People do also say that exercise releases endorphins that make you feel happy and I've not really done any since Wednesday so maybe it's that. I think I might go for a long walk tomorrow, i'll time it so i get back for about 8.30 that way if i'm thirsty i won't have long to wait.

Not looking forward to the weigh in this week either, I suppose if i've lost some weight come Tuesday that should give me a boost. I'm aiming for three pounds so fingers crossed.
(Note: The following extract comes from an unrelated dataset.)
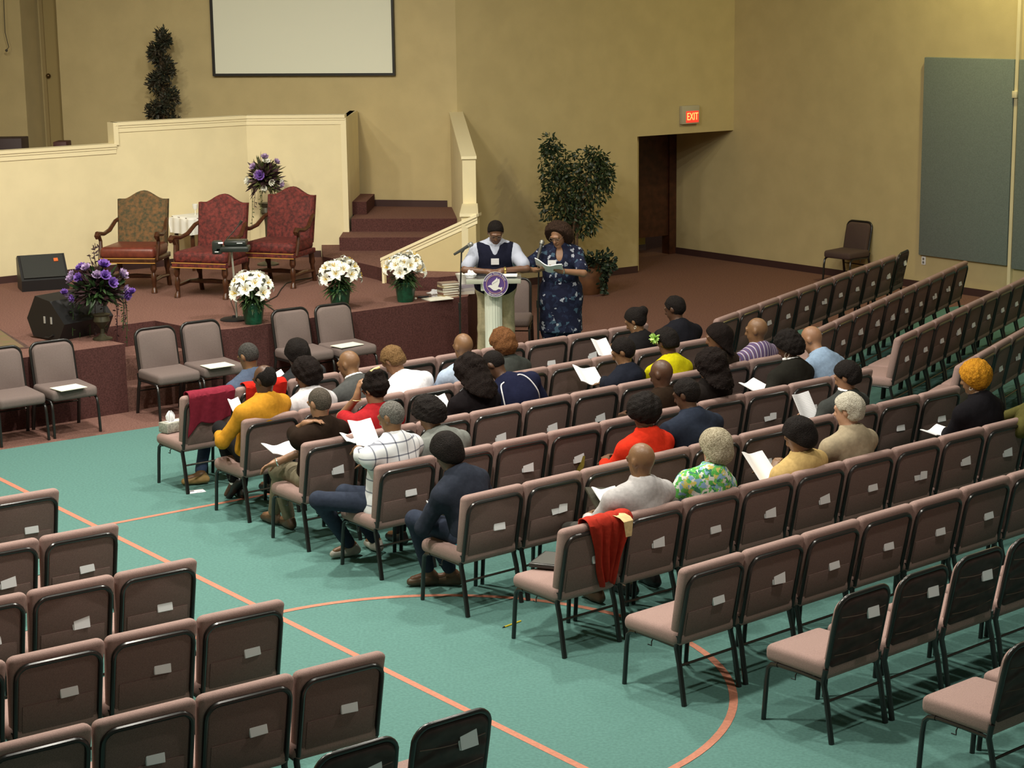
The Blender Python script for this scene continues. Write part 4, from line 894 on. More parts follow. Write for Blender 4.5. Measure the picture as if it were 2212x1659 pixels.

Sorry to be a misery guts guys.
 
Walking will definately help, even if it's just due to the fresh air and the enjoyment of taking a leisurely stroll.
I hope that you start feeling a bit brighter soon, just push past this 6week hurdle and you'll start to feel better. When I'm feeling a bit down about it all I check out the success stories and the inspirational slide-show, it might help.

Hope that your week starts to look brighter. Chin up hun.
 
Had the weigh in today. Lost 1 lb.

I know a loss is a loss but can't admit i didn't feel gutted. I did expect it as looking back on my eating/exercise habits of the last week they did warrant a poor result.

In terms of the average weight loss that I was planning for I am just about on track but the buffer i built has well and truly been smashed and I need to aim for approximately 3lbs a week to hit target.

I watched The Biggest Loser today and the amount of exercise those people did was amazing!

I'm going to for a walk later. I've just had to phone Student Finance which I thought was going to be a pain but it was relatively pain free! Then when I'm back got to sit down with the parents and complete the application. Why have I left it so late?!

A new week, I'm going to watch my carb intake, and burn those calories!